● Task statement: Identify the lines that contain the string "Blender", then copy each of them.

## begin Data records

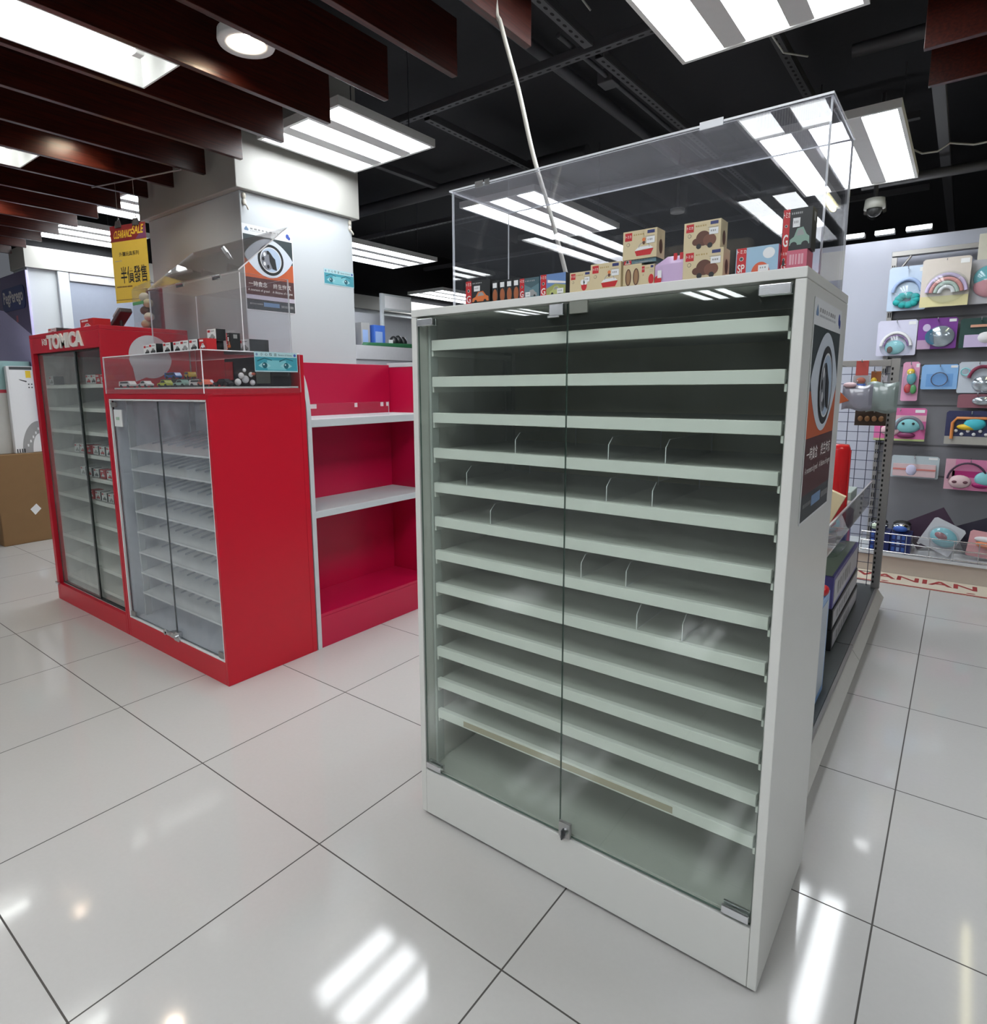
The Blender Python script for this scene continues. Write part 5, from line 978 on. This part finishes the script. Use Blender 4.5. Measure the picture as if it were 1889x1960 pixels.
# goods on the bottom shelf
D = .1355
for x0, x1, lb in ((.25, .36, 'blue patterned box left of the gondola post on the bottom wall shelf'), (.365, .475, 'blue patterned box right of the gondola post on the bottom wall shelf')):
    q = MB((x0, 3.82, D)); q.box((x0, 3.80, D), (x1, 3.95, D + .125), NAVY); P = Pl((x0, 3.80, D), (1, 0, 0), (0, 0, 1)); [q.rect(P, .008 + .026 * (i % 4), .012 + .038 * (i // 4), .024 + .026 * (i % 4), .038 + .038 * (i // 4), .0006, [BLUE, C('pale_blue_print', (.25, .35, .6)), BLUE, NAVY][(i * 5) % 4]) for i in range(12)]; q.build('patterned_box', None, .002, props=dict(label=lb, cat='box', group='blue patterned boxes'))
for x, lb, c in ((.29, 'silver foil pack on the left blue box of the bottom wall shelf', C('pale_lime_foil', (.50, .60, .46), .2)), (.415, 'silver foil pack on the right blue box of the bottom wall shelf', BLUE)):
    q = MB((x, 3.86, D + .126)); q.ball((x, 3.87, D + .158), .055, .05, .032, mat('silver_foil', (.6, .62, .62), .18, 1.), 10, 5); q.ball((x - .005, 3.83, D + .152), .04, .02, .022, c, 10, 5); q.ball((x, 3.885, D + .178), .05, .04, .022, RUBBER, 8, 4); q.build('foil_pack', props=dict(label=lb, cat='pack', group='foil packs'))
q = MB((.59, 3.93, D)); M = Matrix.Translation((.585, 3.98, D + .155)) @ Matrix.Rotation(-.55, 4, 'Y') @ Matrix.Rotation(-.15, 4, 'X'); q.box((-.15, -.004, -.09), (.10, .004, .10), C('aubergine_card', (.05, .025, .05)), M=M); o = q.build('card_pack', props=dict(label='large dark aubergine card tilted at the back of the bottom wall shelf', cat='pack')); part('price_label', o, lambda q: q.box((-.13, -.006, -.06), (-.09, -.0045, -.045), PAPER, M=M))
pack('headband_pack', .625, .262, .18, .19, C('silver_grey_card', (.50, .52, .56)), 'tilted pack with aqua headband lying in the bottom wall shelf', lambda o, w, h: (pouch(o, .01, .0, .072, .058, C('aqua_plush2', (.22, .55, .62), .6), 'headband', .02), pouch(o, -.005, .0, .042, .026, C('dusty_red_plush', (.36, .14, .16), .7), 'bow', .03), dome(o, .01, 0, .082, .07)), y=3.86, rot=(-.25, .45, 0), hook=False, sticker=False, group='packs in the bottom wall shelf')
pack('toy_pack', .84, .235, .17, .16, C('salmon_card', (.60, .30, .32)), 'salmon pink and orange pack in the bottom wall shelf at the right edge', lambda o, w, h: (pouch(o, 0, .03, .06, .02, white, 'hat', .025), pouch(o, .01, .0, .06, .022, C('orange_plush', (.68, .22, .10), .6), 'toy', .03)), y=3.88, rot=(-.2, .1, 0), hook=False, sticker=False, group='packs in the bottom wall shelf')
q = MB((.85, 3.97, D)); M = Matrix.Translation((.86, 3.985, D + .15)) @ Matrix.Rotation(-.45, 4, 'Y') @ Matrix.Rotation(-.12, 4, 'X'); q.box((-.16, -.004, -.08), (.12, .004, .10), C('midnight_card', (.022, .018, .035)), M=M); q.build('card_pack', props=dict(label='midnight dark card tilted at the right edge of the bottom wall shelf', cat='pack'))

# ------------------------------------------------------------------ camera, light from the shop, view
cam = bpy.data.cameras.new('camera'); co = bpy.data.objects.new('camera', cam); COL.objects.link(co); bpy.context.scene.camera = co
yaw, pit, rol = -.6634, -.1558, -.0080
f = Vector((math.sin(yaw) * math.cos(pit), math.cos(yaw) * math.cos(pit), math.sin(pit))); r = f.cross(Vector((0, 0, 1))).normalized(); u = r.cross(f)
r2 = r * math.cos(rol) + u * math.sin(rol); u2 = -r * math.sin(rol) + u * math.cos(rol)
Mx = Matrix((r2, u2, -f)).transposed().to_4x4(); Mx.translation = (1.0962 * .6, -1.5320 * .6, 2.0116 * .6); co.matrix_world = Mx
cam.sensor_fit = 'HORIZONTAL'; cam.sensor_width = 36; cam.lens = 1189.59 / 1889 * 36; cam.clip_start = .02; cam.clip_end = 100
cam.shift_x = (944.5 - 908.64) / 1889; cam.shift_y = -(980 - 928.45) / 1889
w = bpy.data.worlds.new('world'); bpy.context.scene.world = w; w.use_nodes = True
w.node_tree.nodes['Background'].inputs[0].default_value = (.75, .8, .9, 1); w.node_tree.nodes['Background'].inputs[1].default_value = .1
sc = bpy.context.scene; vs = sc.view_settings
vs.view_transform = 'Standard'; vs.look = 'None'; vs.exposure = .52; vs.gamma = 1; vs.use_curve_mapping = False
sc.cycles.max_bounces = 7; sc.cycles.diffuse_bounces = 4; sc.cycles.glossy_bounces = 4; sc.cycles.transparent_max_bounces = 18; sc.cycles.adaptive_threshold = .05; sc.cycles.adaptive_min_samples = 16; sc.cycles.sample_clamp_indirect = 6; sc.cycles.caustics_reflective = False; sc.cycles.caustics_refractive = False
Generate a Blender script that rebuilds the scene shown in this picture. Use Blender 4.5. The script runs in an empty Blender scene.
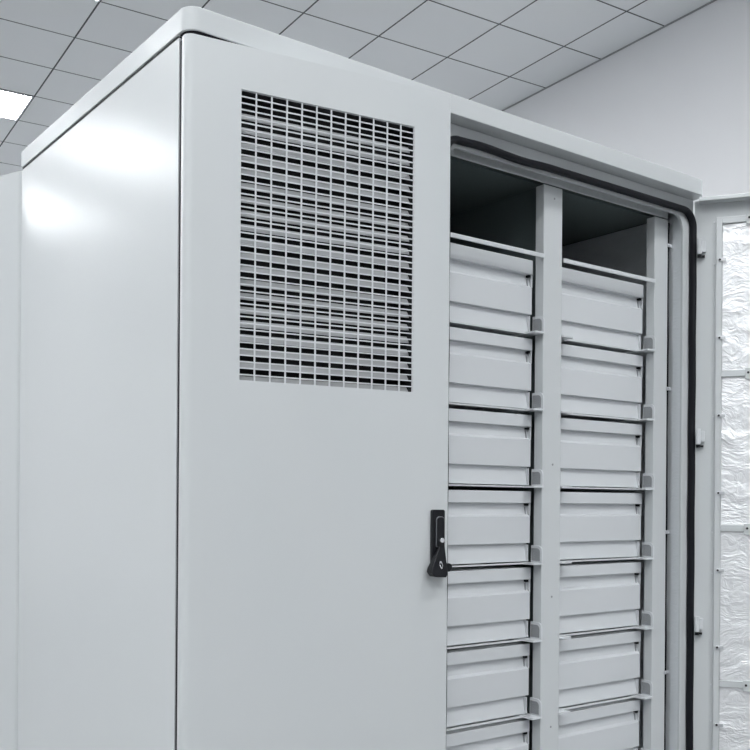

## end Data records

● Full solution:
The Blender Python script for this scene continues. Write part 5, from line 978 on. This part finishes the script. Use Blender 4.5. Measure the picture as if it were 1889x1960 pixels.
Generate a Blender script that rebuilds the scene shown in this picture. Use Blender 4.5. The script runs in an empty Blender scene.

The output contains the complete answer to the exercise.